Reproduce the lines of the material exactly, excluding every image.

* Supplied information *

— START —

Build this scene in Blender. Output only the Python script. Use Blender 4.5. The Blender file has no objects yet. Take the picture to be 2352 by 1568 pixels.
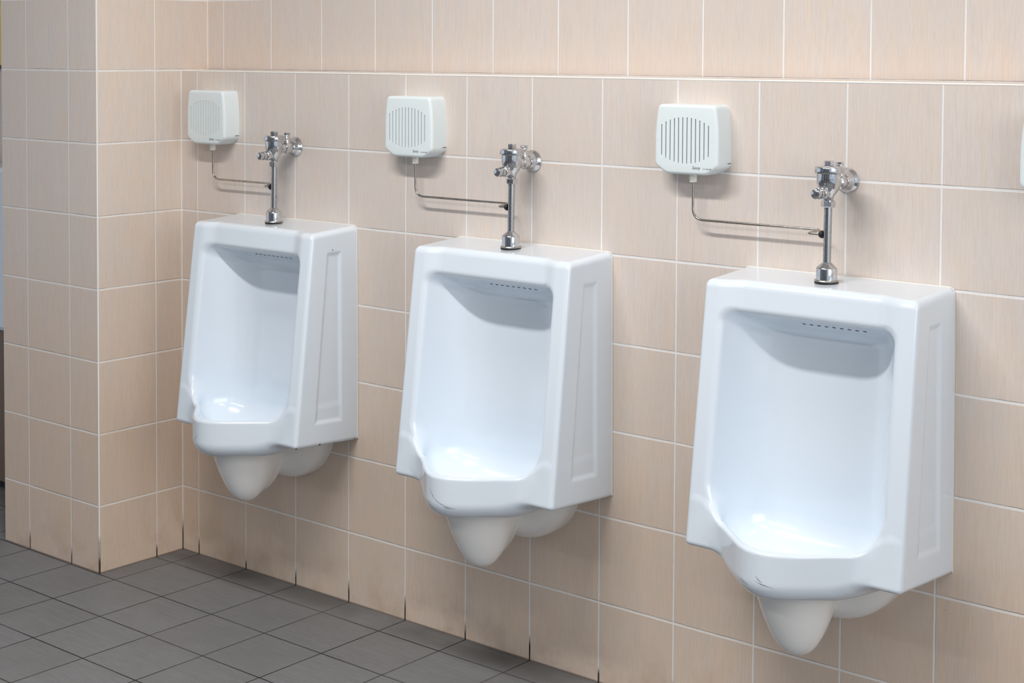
import bpy, bmesh, math, random
import numpy as np
from mathutils import Vector, Matrix
from mathutils.bvhtree import BVHTree

random.seed(7)
scene = bpy.context.scene
COL = scene.collection
T = 0.2                       # tile pitch
LEDGE = 6.9334 * T            # height of the ledge on the tiled wall
RECESS = 0.099                # how far the upper wall sits back
PX = -0.071                   # plane of the pier's side
PY = -0.296                   # plane of the pier's front
PL = -0.523                   # left end of the pier
TOP = 2.75
XR = 5.4

# ------------------------------------------------------------------ helpers
def link(name, me, mat=None, parent=None, loc=None, smooth=False, auto=None):
    o = bpy.data.objects.new(name, me)
    COL.objects.link(o)
    if mat is not None:
        for m in (mat if isinstance(mat, (list, tuple)) else [mat]):
            me.materials.append(m)
    if parent is not None:
        o.parent = parent
    if loc is not None:
        o.location = loc
    if smooth:
        me.polygons.foreach_set('use_smooth', [True] * len(me.polygons))
        if auto:
            me.set_sharp_from_angle(angle=math.radians(auto))
    return o

def obj(name, bm, mat, parent=None, loc=None, smooth=True, auto=35):
    bmesh.ops.recalc_face_normals(bm, faces=bm.faces[:])
    me = bpy.data.meshes.new(name)
    bm.to_mesh(me); bm.free()
    return link(name, me, mat, parent, loc, smooth, auto)

def thing(name, label, cat, loc, group=None):
    o = bpy.data.objects.new(name, None)
    o.empty_display_size = 0.05
    COL.objects.link(o); o.location = loc
    o['label'] = label; o['category'] = cat
    if group: o['group'] = group
    return o

def copy_tree(o, parent=None):
    c = o.copy(); COL.objects.link(c); c.parent = parent
    for ch in list(o.children):
        copy_tree(ch, c)
    return c

def struct(o, kind='structure'):
    o['kind'] = kind
    return o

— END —

* Result of this task *
Build this scene in Blender. Output only the Python script. Use Blender 4.5. The Blender file has no objects yet. Take the picture to be 2352 by 1568 pixels.
import bpy, bmesh, math, random
import numpy as np
from mathutils import Vector, Matrix
from mathutils.bvhtree import BVHTree

random.seed(7)
scene = bpy.context.scene
COL = scene.collection
T = 0.2                       # tile pitch
LEDGE = 6.9334 * T            # height of the ledge on the tiled wall
RECESS = 0.099                # how far the upper wall sits back
PX = -0.071                   # plane of the pier's side
PY = -0.296                   # plane of the pier's front
PL = -0.523                   # left end of the pier
TOP = 2.75
XR = 5.4

# ------------------------------------------------------------------ helpers
def link(name, me, mat=None, parent=None, loc=None, smooth=False, auto=None):
    o = bpy.data.objects.new(name, me)
    COL.objects.link(o)
    if mat is not None:
        for m in (mat if isinstance(mat, (list, tuple)) else [mat]):
            me.materials.append(m)
    if parent is not None:
        o.parent = parent
    if loc is not None:
        o.location = loc
    if smooth:
        me.polygons.foreach_set('use_smooth', [True] * len(me.polygons))
        if auto:
            me.set_sharp_from_angle(angle=math.radians(auto))
    return o

def obj(name, bm, mat, parent=None, loc=None, smooth=True, auto=35):
    bmesh.ops.recalc_face_normals(bm, faces=bm.faces[:])
    me = bpy.data.meshes.new(name)
    bm.to_mesh(me); bm.free()
    return link(name, me, mat, parent, loc, smooth, auto)

def thing(name, label, cat, loc, group=None):
    o = bpy.data.objects.new(name, None)
    o.empty_display_size = 0.05
    COL.objects.link(o); o.location = loc
    o['label'] = label; o['category'] = cat
    if group: o['group'] = group
    return o

def copy_tree(o, parent=None):
    c = o.copy(); COL.objects.link(c); c.parent = parent
    for ch in list(o.children):
        copy_tree(ch, c)
    return c

def struct(o, kind='structure'):
    o['kind'] = kind
    return o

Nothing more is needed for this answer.